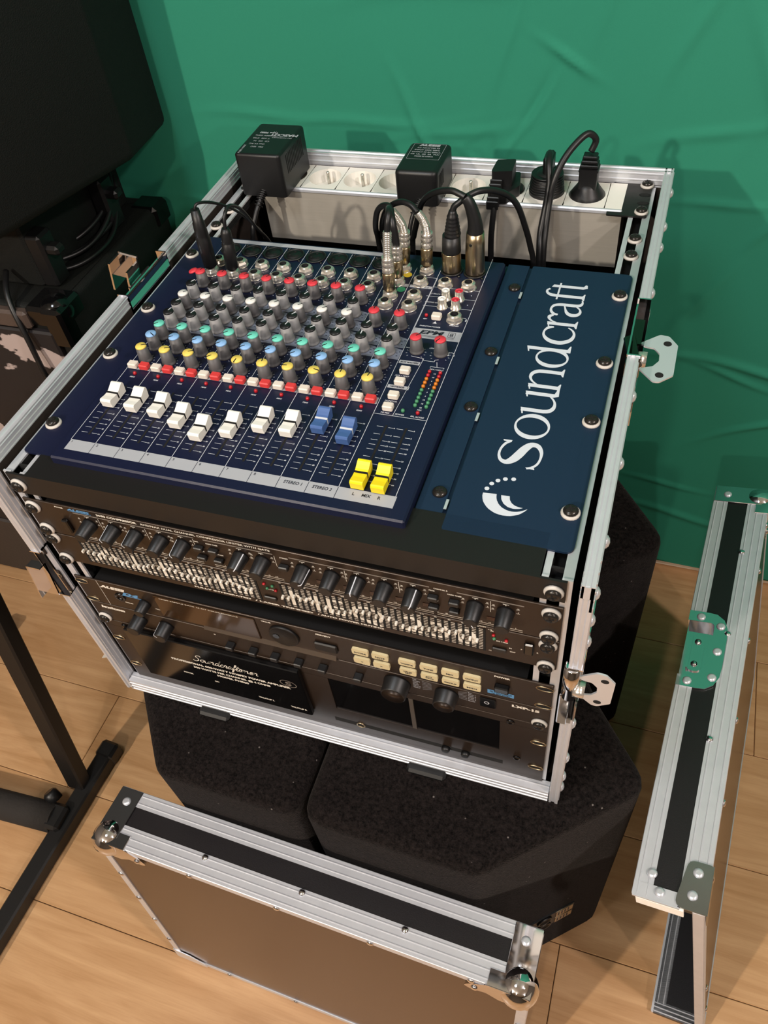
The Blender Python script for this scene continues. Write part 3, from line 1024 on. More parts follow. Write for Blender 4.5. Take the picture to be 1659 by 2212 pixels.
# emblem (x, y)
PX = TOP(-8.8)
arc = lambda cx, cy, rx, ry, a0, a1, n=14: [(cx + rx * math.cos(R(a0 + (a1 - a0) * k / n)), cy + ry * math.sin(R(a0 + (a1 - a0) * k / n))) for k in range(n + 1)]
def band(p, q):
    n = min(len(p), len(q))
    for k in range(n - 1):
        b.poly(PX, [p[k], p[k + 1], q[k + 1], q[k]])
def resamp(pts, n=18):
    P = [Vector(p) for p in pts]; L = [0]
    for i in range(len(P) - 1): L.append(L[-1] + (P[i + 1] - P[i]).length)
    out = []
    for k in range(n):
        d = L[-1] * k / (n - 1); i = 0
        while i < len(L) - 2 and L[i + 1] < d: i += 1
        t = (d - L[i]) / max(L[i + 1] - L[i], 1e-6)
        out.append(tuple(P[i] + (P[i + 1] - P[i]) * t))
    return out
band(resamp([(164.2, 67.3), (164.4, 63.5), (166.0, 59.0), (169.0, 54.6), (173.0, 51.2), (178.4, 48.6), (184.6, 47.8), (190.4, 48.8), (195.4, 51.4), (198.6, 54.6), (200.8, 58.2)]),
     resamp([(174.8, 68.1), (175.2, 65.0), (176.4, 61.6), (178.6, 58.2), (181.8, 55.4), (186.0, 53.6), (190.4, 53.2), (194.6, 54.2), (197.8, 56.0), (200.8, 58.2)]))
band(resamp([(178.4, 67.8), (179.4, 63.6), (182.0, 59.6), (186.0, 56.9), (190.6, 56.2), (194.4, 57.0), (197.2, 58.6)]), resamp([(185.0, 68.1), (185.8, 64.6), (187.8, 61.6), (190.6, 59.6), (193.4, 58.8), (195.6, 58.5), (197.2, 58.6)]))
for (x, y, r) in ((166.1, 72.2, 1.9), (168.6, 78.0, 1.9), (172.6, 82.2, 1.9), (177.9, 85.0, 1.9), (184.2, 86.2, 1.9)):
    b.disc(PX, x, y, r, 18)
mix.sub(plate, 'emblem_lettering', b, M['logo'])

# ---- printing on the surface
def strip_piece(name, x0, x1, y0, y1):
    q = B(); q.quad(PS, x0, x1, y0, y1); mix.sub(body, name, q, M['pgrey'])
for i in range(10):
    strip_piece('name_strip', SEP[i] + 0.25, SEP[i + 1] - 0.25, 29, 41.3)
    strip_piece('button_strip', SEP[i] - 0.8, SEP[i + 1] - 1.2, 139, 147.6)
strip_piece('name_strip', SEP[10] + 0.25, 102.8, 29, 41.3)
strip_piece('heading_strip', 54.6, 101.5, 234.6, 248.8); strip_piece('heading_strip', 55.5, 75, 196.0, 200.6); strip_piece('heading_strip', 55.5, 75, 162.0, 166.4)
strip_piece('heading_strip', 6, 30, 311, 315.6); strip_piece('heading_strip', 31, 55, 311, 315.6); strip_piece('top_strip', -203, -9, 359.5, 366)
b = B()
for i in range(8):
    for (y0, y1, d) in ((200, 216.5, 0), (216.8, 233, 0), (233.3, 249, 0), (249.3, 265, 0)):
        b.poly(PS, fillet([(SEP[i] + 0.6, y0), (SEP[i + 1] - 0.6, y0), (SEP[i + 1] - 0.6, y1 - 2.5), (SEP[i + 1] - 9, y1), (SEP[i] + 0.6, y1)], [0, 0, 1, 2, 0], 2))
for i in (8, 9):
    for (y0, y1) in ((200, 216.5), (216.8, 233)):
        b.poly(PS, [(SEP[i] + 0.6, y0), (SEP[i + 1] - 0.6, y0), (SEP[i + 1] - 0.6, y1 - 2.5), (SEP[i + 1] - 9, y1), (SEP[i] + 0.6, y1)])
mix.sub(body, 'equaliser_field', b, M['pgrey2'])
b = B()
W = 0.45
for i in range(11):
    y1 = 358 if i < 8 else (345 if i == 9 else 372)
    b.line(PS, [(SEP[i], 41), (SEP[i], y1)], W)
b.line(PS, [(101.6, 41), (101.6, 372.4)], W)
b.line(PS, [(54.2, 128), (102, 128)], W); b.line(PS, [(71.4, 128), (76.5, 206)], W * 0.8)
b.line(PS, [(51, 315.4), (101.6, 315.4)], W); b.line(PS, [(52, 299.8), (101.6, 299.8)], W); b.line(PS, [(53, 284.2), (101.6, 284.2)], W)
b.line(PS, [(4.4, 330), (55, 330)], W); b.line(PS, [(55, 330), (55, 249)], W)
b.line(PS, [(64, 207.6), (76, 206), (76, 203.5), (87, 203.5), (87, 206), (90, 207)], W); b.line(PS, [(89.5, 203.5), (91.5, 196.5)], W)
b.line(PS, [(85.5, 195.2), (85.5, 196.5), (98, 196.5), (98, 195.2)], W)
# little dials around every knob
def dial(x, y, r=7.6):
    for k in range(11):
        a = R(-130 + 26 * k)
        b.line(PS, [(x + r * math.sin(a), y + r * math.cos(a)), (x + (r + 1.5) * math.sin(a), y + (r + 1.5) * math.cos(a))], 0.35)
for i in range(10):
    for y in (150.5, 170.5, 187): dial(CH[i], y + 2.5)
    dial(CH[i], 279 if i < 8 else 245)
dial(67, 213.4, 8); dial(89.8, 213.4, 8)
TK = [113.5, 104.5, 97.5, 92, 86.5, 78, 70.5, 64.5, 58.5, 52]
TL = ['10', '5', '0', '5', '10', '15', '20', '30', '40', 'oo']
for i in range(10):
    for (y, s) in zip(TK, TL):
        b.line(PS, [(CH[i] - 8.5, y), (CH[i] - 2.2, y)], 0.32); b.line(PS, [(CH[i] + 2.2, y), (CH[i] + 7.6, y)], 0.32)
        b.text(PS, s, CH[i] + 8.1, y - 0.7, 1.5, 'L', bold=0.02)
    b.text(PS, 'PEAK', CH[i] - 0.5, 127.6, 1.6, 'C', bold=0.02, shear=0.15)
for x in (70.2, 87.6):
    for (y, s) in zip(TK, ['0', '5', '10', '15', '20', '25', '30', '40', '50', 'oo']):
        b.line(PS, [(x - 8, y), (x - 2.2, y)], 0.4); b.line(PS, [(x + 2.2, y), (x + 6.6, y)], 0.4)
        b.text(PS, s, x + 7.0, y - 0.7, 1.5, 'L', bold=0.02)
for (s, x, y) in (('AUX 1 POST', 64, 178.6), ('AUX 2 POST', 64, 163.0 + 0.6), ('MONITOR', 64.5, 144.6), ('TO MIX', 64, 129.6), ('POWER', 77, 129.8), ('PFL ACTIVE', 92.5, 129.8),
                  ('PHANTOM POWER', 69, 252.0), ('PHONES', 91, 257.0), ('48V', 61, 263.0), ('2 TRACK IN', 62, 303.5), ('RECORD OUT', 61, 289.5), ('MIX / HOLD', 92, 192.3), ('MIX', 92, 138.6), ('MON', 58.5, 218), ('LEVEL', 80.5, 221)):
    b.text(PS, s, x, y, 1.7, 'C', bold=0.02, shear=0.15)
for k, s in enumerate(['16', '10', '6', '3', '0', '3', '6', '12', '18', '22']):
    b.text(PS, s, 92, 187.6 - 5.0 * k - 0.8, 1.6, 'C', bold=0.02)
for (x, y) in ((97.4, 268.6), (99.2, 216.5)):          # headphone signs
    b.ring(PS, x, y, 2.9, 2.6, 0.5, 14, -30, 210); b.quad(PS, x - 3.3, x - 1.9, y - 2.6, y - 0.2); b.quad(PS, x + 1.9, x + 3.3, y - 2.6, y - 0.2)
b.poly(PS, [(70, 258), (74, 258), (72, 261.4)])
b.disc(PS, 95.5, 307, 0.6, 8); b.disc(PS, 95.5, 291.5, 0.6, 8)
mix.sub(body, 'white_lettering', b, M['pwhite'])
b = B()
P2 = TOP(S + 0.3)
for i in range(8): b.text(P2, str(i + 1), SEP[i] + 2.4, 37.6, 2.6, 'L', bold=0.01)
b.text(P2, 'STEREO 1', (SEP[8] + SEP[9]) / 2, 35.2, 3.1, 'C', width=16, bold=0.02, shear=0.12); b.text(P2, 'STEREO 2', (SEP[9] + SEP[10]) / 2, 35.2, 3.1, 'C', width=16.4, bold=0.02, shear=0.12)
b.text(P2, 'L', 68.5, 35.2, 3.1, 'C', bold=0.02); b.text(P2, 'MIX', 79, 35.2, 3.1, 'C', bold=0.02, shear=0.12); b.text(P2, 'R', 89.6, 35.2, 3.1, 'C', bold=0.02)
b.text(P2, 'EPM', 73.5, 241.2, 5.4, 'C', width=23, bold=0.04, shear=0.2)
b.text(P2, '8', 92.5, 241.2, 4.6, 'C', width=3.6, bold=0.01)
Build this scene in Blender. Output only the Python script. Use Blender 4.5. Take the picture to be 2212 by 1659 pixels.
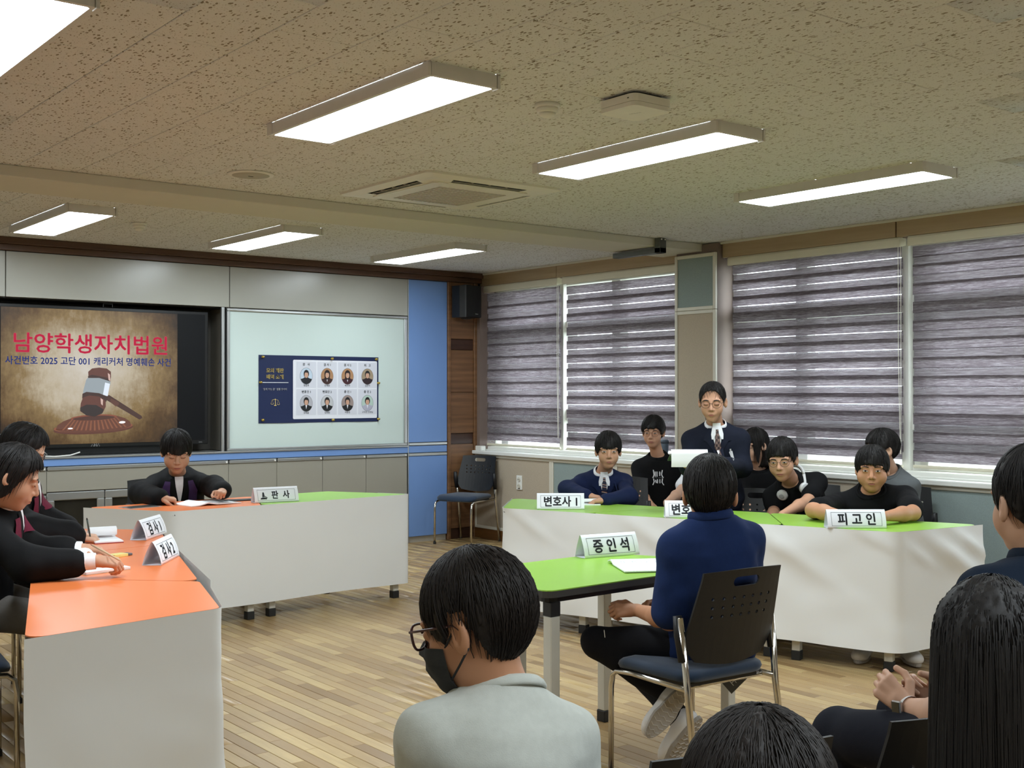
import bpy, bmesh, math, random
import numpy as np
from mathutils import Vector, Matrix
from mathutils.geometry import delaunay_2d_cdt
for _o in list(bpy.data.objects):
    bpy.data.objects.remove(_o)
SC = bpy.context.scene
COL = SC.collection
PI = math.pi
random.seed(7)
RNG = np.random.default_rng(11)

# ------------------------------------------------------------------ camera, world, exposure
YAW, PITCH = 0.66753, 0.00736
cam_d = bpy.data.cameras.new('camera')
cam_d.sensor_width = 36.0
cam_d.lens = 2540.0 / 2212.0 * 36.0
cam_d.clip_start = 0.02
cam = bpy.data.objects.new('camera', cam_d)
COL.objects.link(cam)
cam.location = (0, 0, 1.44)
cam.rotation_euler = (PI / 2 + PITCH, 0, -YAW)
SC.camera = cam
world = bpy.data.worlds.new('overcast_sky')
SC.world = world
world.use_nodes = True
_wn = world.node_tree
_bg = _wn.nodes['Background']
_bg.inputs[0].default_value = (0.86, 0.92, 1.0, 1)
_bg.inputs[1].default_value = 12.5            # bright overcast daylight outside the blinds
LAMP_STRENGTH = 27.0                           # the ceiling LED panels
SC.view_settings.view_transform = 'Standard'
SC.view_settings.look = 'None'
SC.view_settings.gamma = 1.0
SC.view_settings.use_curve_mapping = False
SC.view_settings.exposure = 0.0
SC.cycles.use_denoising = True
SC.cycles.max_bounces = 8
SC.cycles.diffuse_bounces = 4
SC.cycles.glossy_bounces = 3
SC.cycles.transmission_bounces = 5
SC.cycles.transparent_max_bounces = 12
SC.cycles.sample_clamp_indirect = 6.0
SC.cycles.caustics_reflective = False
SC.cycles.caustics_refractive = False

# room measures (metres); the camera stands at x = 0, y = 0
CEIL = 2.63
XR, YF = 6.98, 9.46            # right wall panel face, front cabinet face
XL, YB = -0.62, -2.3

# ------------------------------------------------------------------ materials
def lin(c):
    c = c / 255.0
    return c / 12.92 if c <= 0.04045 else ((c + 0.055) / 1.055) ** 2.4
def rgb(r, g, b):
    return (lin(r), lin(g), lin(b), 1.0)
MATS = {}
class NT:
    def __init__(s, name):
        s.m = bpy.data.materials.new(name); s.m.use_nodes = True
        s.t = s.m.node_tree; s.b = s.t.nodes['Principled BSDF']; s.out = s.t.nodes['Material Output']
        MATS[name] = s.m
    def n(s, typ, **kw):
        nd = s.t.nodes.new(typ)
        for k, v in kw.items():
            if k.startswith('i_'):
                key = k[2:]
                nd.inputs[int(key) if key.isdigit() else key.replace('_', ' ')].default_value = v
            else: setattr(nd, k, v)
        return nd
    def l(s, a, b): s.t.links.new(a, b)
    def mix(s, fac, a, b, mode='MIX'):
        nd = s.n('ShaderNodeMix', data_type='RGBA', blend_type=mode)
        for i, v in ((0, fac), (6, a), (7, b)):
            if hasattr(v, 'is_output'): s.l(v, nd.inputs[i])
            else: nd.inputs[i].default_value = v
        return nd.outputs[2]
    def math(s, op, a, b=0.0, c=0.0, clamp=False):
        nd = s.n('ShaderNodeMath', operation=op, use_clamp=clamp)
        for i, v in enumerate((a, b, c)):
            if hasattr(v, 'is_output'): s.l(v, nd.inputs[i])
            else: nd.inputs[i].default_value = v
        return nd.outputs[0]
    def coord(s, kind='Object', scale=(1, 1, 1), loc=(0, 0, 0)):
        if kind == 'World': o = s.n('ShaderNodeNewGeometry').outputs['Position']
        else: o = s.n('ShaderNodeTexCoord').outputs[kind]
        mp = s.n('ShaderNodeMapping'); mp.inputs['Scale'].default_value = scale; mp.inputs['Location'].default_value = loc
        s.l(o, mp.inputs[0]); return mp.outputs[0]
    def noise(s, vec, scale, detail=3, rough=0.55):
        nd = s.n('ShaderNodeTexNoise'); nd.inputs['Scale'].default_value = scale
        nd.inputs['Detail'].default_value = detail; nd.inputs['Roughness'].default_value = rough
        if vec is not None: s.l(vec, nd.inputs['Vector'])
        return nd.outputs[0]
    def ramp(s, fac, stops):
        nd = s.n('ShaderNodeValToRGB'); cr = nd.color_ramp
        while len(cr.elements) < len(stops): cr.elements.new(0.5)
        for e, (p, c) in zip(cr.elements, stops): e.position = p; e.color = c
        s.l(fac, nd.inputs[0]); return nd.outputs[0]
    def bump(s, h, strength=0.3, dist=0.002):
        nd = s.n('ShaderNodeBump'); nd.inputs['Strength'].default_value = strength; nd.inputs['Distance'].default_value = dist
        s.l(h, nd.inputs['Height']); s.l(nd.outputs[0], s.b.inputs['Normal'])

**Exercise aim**
Examine the records and report how many lines contain the string "Take". Only the number should be given.

**Result of this task**
2